### Your task
Pull out every line in the data that has the string "objects" in it.

### Given information
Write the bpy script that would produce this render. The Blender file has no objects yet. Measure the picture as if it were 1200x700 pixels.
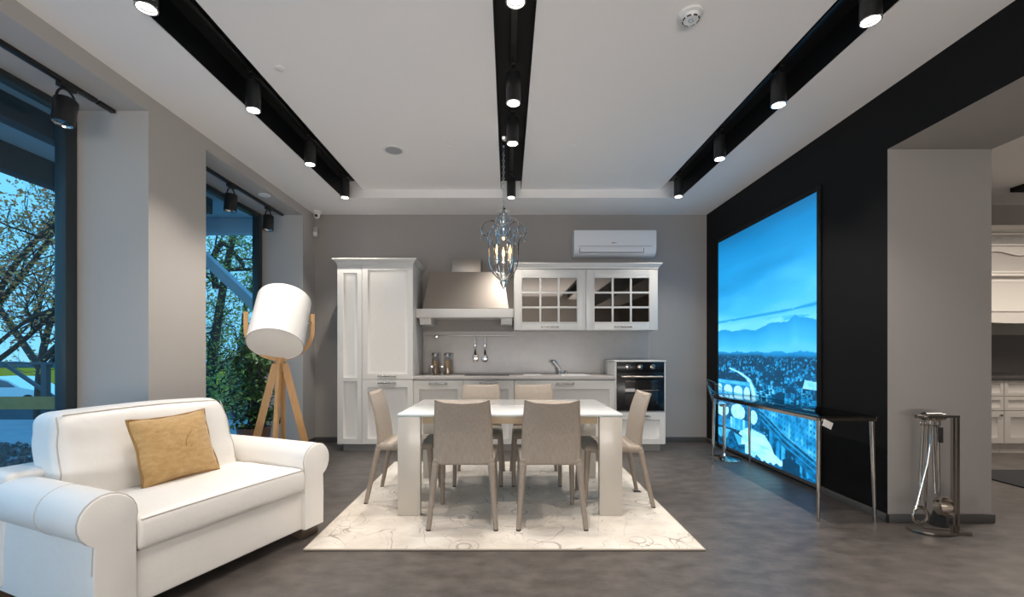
import bpy, bmesh, math, random
import numpy as np
from mathutils import Vector, Matrix

S = bpy.context.scene
C = S.collection
R = math.radians
PI = math.pi

# ------------------------------------------------------------------ camera
cam_d = bpy.data.cameras.new('camera')
cam = bpy.data.objects.new('camera', cam_d); C.objects.link(cam)
cam.location = (0, 0, 1.18); cam.rotation_euler = (R(90), 0, 0)
cam_d.sensor_width = 36; cam_d.lens = 36*520/1200
cam_d.shift_x = 5/1200; cam_d.shift_y = 64/1200
cam_d.clip_start = .02; cam_d.clip_end = 300
S.camera = cam

# ------------------------------------------------------------------ sky
W = bpy.data.worlds.new('world'); S.world = W; W.use_nodes = True
nt = W.node_tree; nt.nodes.clear()
out = nt.nodes.new('ShaderNodeOutputWorld'); bg = nt.nodes.new('ShaderNodeBackground')
tc = nt.nodes.new('ShaderNodeTexCoord'); sp = nt.nodes.new('ShaderNodeSeparateXYZ')
rp = nt.nodes.new('ShaderNodeValToRGB')
rp.color_ramp.elements[0].position = 0.0; rp.color_ramp.elements[0].color = (.10, .22, .32, 1)
rp.color_ramp.elements[1].position = 1.0; rp.color_ramp.elements[1].color = (.08, .32, .66, 1)
e = rp.color_ramp.elements.new(.49); e.color = (.13, .30, .42, 1)
e = rp.color_ramp.elements.new(.505); e.color = (.10, .29, .43, 1)
e = rp.color_ramp.elements.new(.62); e.color = (.085, .28, .45, 1)
mp = nt.nodes.new('ShaderNodeMapRange'); mp.inputs[1].default_value = -1; mp.inputs[2].default_value = 1
nt.links.new(tc.outputs['Generated'], sp.inputs[0]); nt.links.new(sp.outputs[2], mp.inputs[0])
nt.links.new(mp.outputs[0], rp.inputs[0]); nt.links.new(rp.outputs[0], bg.inputs[0])
nt.links.new(bg.outputs[0], out.inputs[0]); bg.inputs[1].default_value = 2.9

# ------------------------------------------------------------------ large lights and exposure
def area(name, loc, rot, sx, sy, energy, col):
    d = bpy.data.lights.new(name, 'AREA'); d.shape = 'RECTANGLE'; d.size = sx; d.size_y = sy
    d.energy = energy; d.color = col
    o = bpy.data.objects.new(name, d); C.objects.link(o); o.location = loc; o.rotation_euler = rot
    return o
# added upward fill light behind the camera, and the lit showroom beyond the opening
area('rear_fill_light', (0.3, -3.0, .8), (R(150), 0, 0), 4.6, 1.6, 245, (1.0, .955, .915))
area('side_room_light', (5.9, 3.7, 3.05), (R(-14), 0, 0), 2.6, 1.4, 160, (1.0, .93, .85))
SPOT_W = 42
SPOT_COL = (1.0, .93, .85)
S.view_settings.view_transform = 'Standard'; S.view_settings.look = 'None'
S.view_settings.exposure = 0.0; S.view_settings.gamma = 1.0
S.view_settings.use_curve_mapping = False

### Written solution
Write the bpy script that would produce this render. The Blender file has no objects yet. Measure the picture as if it were 1200x700 pixels.
cam = bpy.data.objects.new('camera', cam_d); C.objects.link(cam)
    o = bpy.data.objects.new(name, d); C.objects.link(o); o.location = loc; o.rotation_euler = rot